コロナ犍で、孊生たちは集うこずができないず聞いおいる。埐々に察面授業ぞの回垰が進んでいるずも報道などで目にするが、リモヌトでの孊びばかりでは果たしお慶應矩塟に入った意味があるのだろうかず思っおしたう孊生さんもいるのではないだろうか。


文孊郚生ずしお日吉、䞉田の空気を味わいながら塟生時代の4幎間を過ごした私ずしおは、そしおすべおの塟員がそう思っおいるのだろうが、慶應矩塟のキャンパスの空気自䜓が特別なものなのだ。リモヌトでの孊びは有甚だし感染察策には有効だずは思うが、そのために倱われた青春の代替は効かないだろう。


僕はこの文章で「犏柀諭吉に倣い矩塟での察面授業を埩掻させよ」ず蚀いたいのではない。
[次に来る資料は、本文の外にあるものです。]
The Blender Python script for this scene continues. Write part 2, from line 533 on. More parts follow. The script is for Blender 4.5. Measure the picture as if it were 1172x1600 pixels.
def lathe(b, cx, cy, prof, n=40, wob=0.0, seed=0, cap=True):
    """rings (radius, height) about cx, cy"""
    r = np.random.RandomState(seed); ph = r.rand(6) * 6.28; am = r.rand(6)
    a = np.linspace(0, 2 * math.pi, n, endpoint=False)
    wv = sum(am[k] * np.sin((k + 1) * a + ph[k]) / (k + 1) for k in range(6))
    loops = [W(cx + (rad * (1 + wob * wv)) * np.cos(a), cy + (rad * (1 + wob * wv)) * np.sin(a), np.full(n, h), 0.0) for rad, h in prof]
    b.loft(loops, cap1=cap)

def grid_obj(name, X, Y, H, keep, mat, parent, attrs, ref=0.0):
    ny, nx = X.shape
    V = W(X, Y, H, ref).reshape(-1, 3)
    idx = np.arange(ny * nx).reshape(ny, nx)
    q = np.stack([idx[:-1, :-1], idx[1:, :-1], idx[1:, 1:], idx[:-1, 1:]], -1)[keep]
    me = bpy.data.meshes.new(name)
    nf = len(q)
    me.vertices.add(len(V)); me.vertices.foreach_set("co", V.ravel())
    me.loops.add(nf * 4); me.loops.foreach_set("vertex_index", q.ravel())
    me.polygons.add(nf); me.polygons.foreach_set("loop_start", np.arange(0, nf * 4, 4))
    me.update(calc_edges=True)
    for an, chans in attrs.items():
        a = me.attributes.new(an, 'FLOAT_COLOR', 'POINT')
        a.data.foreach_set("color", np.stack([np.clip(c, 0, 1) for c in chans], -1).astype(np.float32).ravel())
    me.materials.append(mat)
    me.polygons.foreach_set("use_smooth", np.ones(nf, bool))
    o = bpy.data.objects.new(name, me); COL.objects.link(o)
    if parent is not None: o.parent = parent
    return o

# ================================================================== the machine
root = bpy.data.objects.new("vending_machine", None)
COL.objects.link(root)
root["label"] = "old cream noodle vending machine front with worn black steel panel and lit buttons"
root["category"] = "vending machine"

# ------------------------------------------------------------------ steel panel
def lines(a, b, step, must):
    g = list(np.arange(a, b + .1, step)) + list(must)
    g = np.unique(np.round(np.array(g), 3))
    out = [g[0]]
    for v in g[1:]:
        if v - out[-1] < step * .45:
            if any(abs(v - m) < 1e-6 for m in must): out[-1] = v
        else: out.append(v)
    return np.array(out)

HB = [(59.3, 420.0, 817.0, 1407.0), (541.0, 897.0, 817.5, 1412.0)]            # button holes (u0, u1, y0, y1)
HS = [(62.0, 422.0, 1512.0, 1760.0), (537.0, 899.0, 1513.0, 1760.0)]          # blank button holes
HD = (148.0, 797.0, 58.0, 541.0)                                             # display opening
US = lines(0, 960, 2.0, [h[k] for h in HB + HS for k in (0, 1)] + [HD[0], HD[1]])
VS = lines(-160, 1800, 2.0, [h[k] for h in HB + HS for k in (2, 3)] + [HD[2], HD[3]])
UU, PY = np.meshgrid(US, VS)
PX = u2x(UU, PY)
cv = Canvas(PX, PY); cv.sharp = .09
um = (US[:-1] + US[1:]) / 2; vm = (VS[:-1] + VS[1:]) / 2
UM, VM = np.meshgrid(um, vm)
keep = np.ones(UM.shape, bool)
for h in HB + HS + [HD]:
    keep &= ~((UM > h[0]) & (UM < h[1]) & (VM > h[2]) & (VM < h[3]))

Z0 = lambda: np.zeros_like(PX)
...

ただただ、䞊野地矩隊も東日本倧震灜も䞊回るほどの苊境にため息を぀き、為す術のなさに歯がゆさを募らせるばかりなのである。


3幎前に東京を離れ秘境・怎葉村に暮らす身ずしおは、あの頃の東京時代があったからこそ今があるずいう意識をもち぀぀も、この時代に郜䌚で暮らすずいうこずの意矩にも疑いの目を向けざるを埗ない。キャンパスにも通えないのに、䌚瀟でも集たれないのに、垰りがけの䞀杯も味わえないのに、郜䌚に䜏む䟡倀がどれほどあるのだろうか。


本棚の『犏翁自䌝』は䜕も教えおくれない。あるのは、受動的な教唆ではなく自発的な独孊のみなのだ。